(Stored items)
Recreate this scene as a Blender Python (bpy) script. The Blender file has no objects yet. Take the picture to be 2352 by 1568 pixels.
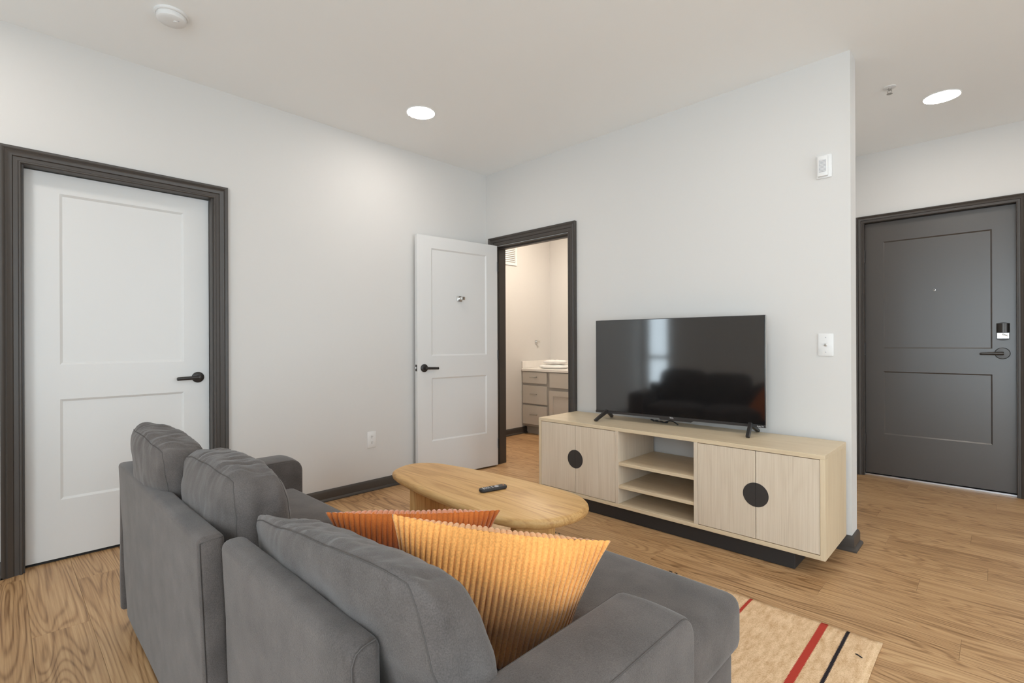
import bpy, bmesh, math, random
from mathutils import Vector, Matrix, noise
random.seed(7)
S = bpy.context.scene
COL = S.collection
pi = math.pi

# ------------------------------------------------------------------ camera
CAM_H, YAW, ROLL, FPX = 1.1471, math.radians(44.2176), -0.0042, 1148.108
fw = Vector((-math.sin(YAW), math.cos(YAW), 0)); rt = Vector((math.cos(YAW), math.sin(YAW), 0)); up = Vector((0, 0, 1))
r2 = rt*math.cos(ROLL) + up*math.sin(ROLL); u2 = up*math.cos(ROLL) - rt*math.sin(ROLL)
cd = bpy.data.cameras.new('camera'); cam = bpy.data.objects.new('camera', cd); COL.objects.link(cam)
M = Matrix.Identity(4)
for i, v in enumerate((r2, u2, -fw)):
    for j in range(3): M[j][i] = v[j]
M.translation = (0, 0, CAM_H)
cam.matrix_world = M
cd.sensor_width = 36; cd.lens = FPX*36/2352; cd.clip_start = 0.02
cd.shift_x = -0.578/2352; cd.shift_y = 2.75/2352
S.camera = cam
# ------------------------------------------------------------------ world / exposure
SKY = 6.9
LAMP = 6.2          # radiant watts of each recessed light
BATH_LAMP = 31.0
w = bpy.data.worlds.new('sky'); S.world = w; w.use_nodes = True
wn = w.node_tree.nodes; wn['Background'].inputs[0].default_value = (0.84, 0.945, 1.06, 1); wn['Background'].inputs[1].default_value = SKY
S.view_settings.view_transform = 'Standard'; S.view_settings.look = 'None'
S.view_settings.gamma = 1; S.view_settings.use_curve_mapping = False
S.view_settings.exposure = 0.04
S.cycles.max_bounces = 10; S.cycles.diffuse_bounces = 6; S.cycles.glossy_bounces = 4
S.cycles.transparent_max_bounces = 8; S.cycles.caustics_reflective = False; S.cycles.caustics_refractive = False
S.cycles.sample_clamp_indirect = 6.0

# ------------------------------------------------------------------ room dimensions
XL, YT, XE, YE, HC = -3.513, 3.257, -0.579, 5.186, 2.743
XR, YB = 3.2, -2.0
XBL = -4.33                    # bathroom left wall
TW = 0.135                     # partition thickness
WINS = [(-3.44, -3.04), (-0.85, 2.35)]   # window openings in the wall behind
ADDED_RWINS = [(-1.35, 0.35), (0.95, 2.55)]       # unseen windows added to the right wall for fill light (y ranges)
WZ0, WZ1 = 0.06, 2.42
def portal(c, rot, wd):
    l = bpy.data.lights.new('daylight_portal', 'AREA'); l.shape = 'RECTANGLE'; l.size = wd; l.size_y = WZ1-WZ0
    l.cycles.is_portal = True
    o = bpy.data.objects.new('daylight_portal', l); COL.objects.link(o)
    o.location = (*c, (WZ0+WZ1)/2); o.rotation_euler = (pi/2, 0, rot)
for x0, x1 in WINS: portal(((x0+x1)/2, YB-.14), 0, x1-x0)
for y0, y1 in ADDED_RWINS: portal((XR+.14, (y0+y1)/2), pi/2, y1-y0)

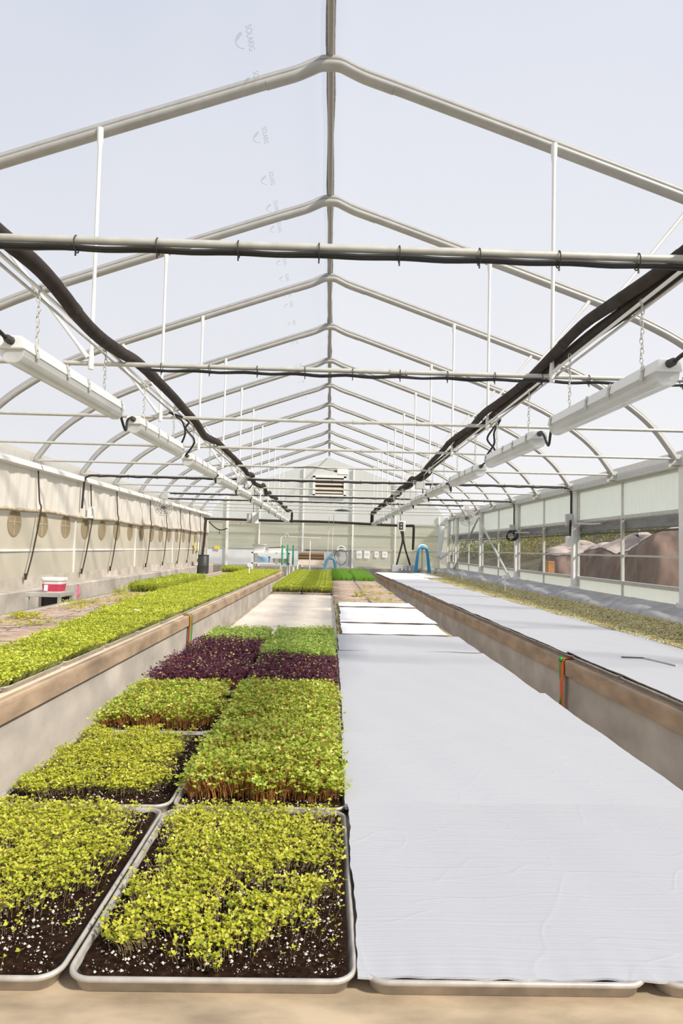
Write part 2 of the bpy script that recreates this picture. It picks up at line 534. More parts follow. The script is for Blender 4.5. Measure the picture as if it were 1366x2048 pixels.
# the maker's mark printed on the film: a small arc emblem and lettering
def text_mesh(body, size, sp=1.0):
    c = bpy.data.curves.new('txt', 'FONT')
    c.body = body; c.size = size; c.align_x = 'CENTER'; c.align_y = 'CENTER'; c.space_character = sp
    o = bpy.data.objects.new('txt', c); COL.objects.link(o)
    bpy.context.view_layer.update()
    me = bpy.data.meshes.new_from_object(o.evaluated_get(bpy.context.evaluated_depsgraph_get()))
    bpy.data.objects.remove(o)
    v = [tuple(p.co) for p in me.vertices]; f = [tuple(p.vertices) for p in me.polygons]
    bpy.data.meshes.remove(me)
    return v, f
tv, tf = text_mesh('SOLARIG', 0.056, 0.95)
sl = math.atan(0.35)
def print_mark(y):
    mb = MB()
    def place(u, w):          # u along the line of text, w towards letter tops
        # text runs towards the camera, its tops towards the ridge
        return (-0.512 + w * cos(sl), y + u, Z0 + 3.4085 + (-0.512 + w * cos(sl)) * 0.35 - 0.0)
    mb.add([place(p[0], p[1] - 0.0) for p in tv], tf)
    for R, a0, a1 in ((0.075, 0.25, 2.9), (0.065, 1.7, 2.85), (0.055, 1.9, 2.8)):
        pts = [(R * cos(a0 + (a1 - a0) * i / 14), 0.9 * R * sin(a0 + (a1 - a0) * i / 14)) for i in range(15)]
        for (x1, y1), (x2, y2) in zip(pts, pts[1:]):
            q = (1 - 0.006 / R)
            mb.add([place(x1, -0.03 - y1), place(x2, -0.03 - y2), place(x2 * q, -0.03 - y2 * q), place(x1 * q, -0.03 - y1 * q)], [(0, 1, 2, 3)])
    return mb
for i, y in enumerate([4.005, 4.40, 4.99, 5.589, 6.06, 6.47, 7.25, 7.70, 8.19, 8.57, 9.27, 10.17, 11.43, 12.6, 14.0]):
    tag(struct('film_print', print_mark(y), M['film_print'], ceil_o), 'grey maker\'s mark printed on the film')

# ridge pipe with the bunched film lap over it
struct('trim_1', MB().tube([(0.0, -3, Z0 + 3.462), (0.0, YEND, Z0 + 3.462)], 0.021, 10), M['ridge_pipe'])
lap = MB()
rr = random.Random(3)
pth = []; wid = []
for i in range(110):
    y = -3 + i * (YEND + 3) / 109
    pth.append((rr.uniform(-0.004, 0.004), y, Z0 + 3.485)); wid.append(0.030 + 0.011 * sin(i * 0.9) * rr.random() + 0.005 * rr.random())
lap.tube(pth, wid, 6, r2=0.008, up=(0, 0, 1))
struct('trim_2', lap, M['ridge_lap'])

# gutters along both eaves
for nm, s_, x in (('trim_3', -1, XL), ('trim_4', 1, XR)):
    g = MB().prism([(x + s_ * 0.02, Z0 + 1.36), (x + s_ * 0.06, Z0 + 1.37), (x + s_ * 0.06, Z0 + 1.13), (x - s_ * 0.13, Z0 + 1.13), (x - s_ * 0.13, Z0 + 1.15), (x + s_ * 0.0, Z0 + 1.17)], 'y', -3, YEND)
    struct(nm, g, M['galv'])
# white film lock profile along the left eave
struct('trim_5', MB().prism([(XL + 0.13, Z0 + 1.17), (XL + 0.16, Z0 + 1.14), (XL + 0.16, Z0 + 1.08), (XL + 0.08, Z0 + 1.06), (XL + 0.08, Z0 + 1.17)], 'y', -3, YEND - 0.02), M['white_metal'], bev=0.006)

# ------------------------------------------------------------------ roof trusses
def truss_meshes():
    """rafter, brackets, hangers and braces around y = 0, ties added per truss"""
    raf = MB().tube([(x, 0, z) for x, z in arch], 0.030, 10, r2=0.043, up=(0, 1, 0))
    sleeve = MB().tube([(x, 0, z - 0.003) for x, z in arch if abs(x) < 0.56], 0.0315, 10, r2=0.0445, up=(0, 1, 0))
    rib = MB().tube([(x, -0.012, z + 0.047) for x, z in arch], 0.022, 4, r2=0.010, up=(0, 1, 0))
    for p, q in zip(sleeve.v, sleeve.v): pass
    return raf, sleeve, rib
def hanger(sgn):
    zt = Z0 + 2.85
    m_ = MB().tube([(sgn * HX, -0.040, zt), (sgn * HX, -0.036, zt - 0.09), (sgn * HX, -0.036, zt - 0.14), (sgn * HX, -0.034, zt - 0.4), (sgn * HX, -0.022, TIE + 0.10), (sgn * HX, -0.020, TIE + 0.03), (sgn * HX, -0.020, TIE - 0.045)], [0.022, 0.022, 0.014, 0.0135, 0.0135, 0.019, 0.019], 8)
    return m_
def brace(sgn):
    a = Vector((sgn * 2.55, -0.04, Z0 + 2.46)); b_ = Vector((sgn * (HX + 0.02), -0.03, TIE + 0.03))
    d = (b_ - a)
    return MB().tube([a, a + d * 0.05, a + d * 0.09, a + d * 0.92, a + d * 0.96, b_], [0.018, 0.018, 0.0125, 0.0125, 0.017, 0.017], 8)
def tie(k):
    P = [(-4.36, 0, TIE + 0.004), (-2.2, 0, TIE), (0, 0, TIE), (2.2, 0, TIE), (4.40, 0, TIE + 0.004)]
    return MB().tube(P, 0.0165, 12)
def foot(sgn):
    m_ = MB().box((sgn * 4.40, 0.03, Z0 + 1.20), (0.16, 0.012, 0.16))
    m_.box((sgn * 4.44, 0.0, Z0 + 1.145), (0.14, 0.10, 0.012))
    for dx in (-0.04, 0.04):
        m_.lathe((sgn * (4.40 + dx), 0.022, Z0 + 1.22), [(0, -0.012), (0.012, -0.012), (0.012, 0.0)], 6, axis='y')
    return m_

def truss_label(k):
    base = ['nearest roof truss, only its low tie bar with black cables in view',
            'second roof truss, the big bent arch highest in the picture',
            'third roof truss from the camera, bare tie bar without cables']
    if k + 1 < 3: return base[k + 1]
    return ORD[k + 1] + ' grey steel roof truss from the camera, arch with hanging tie bar'

raf, sleeve, rib = truss_meshes()
proto = thing('roof_truss', truss_label(-1), 'roof truss', (0, 0, 0), 'roof trusses along the greenhouse')
ro = link('rafter', raf, M['rafter'], proto)
link('apex_sleeve', sleeve, M['rafter'], ro); link('film_track', rib, M['rafter'], ro)
link('tie_bar', tie(0), M['galv'], proto)
for s_ in (-1, 1):
    link('hanger', hanger(s_), M['white_metal'], proto)
    link('brace', brace(s_), M['white_metal'], proto)
    link('foot_bracket', foot(s_), M['galv'], proto)
proto.location = (0, Yk(-1), 0)
for k in range(0, 11):
    t_ = copy_tree(proto, (0, Yk(k), 0))
    t_['label'] = truss_label(k)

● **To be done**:
Everything from the first line to the line with "pi = math.pi" must be repeated exactly, and nothing else. Leave the pictures out.

● **Exercise output**:
Recreate this scene as a Blender Python (bpy) script. The Blender file has no objects yet. Take the picture to be 2352 by 1568 pixels.
import bpy, bmesh, math, random
from mathutils import Vector, Matrix, noise
random.seed(7)
S = bpy.context.scene
COL = S.collection
pi = math.pi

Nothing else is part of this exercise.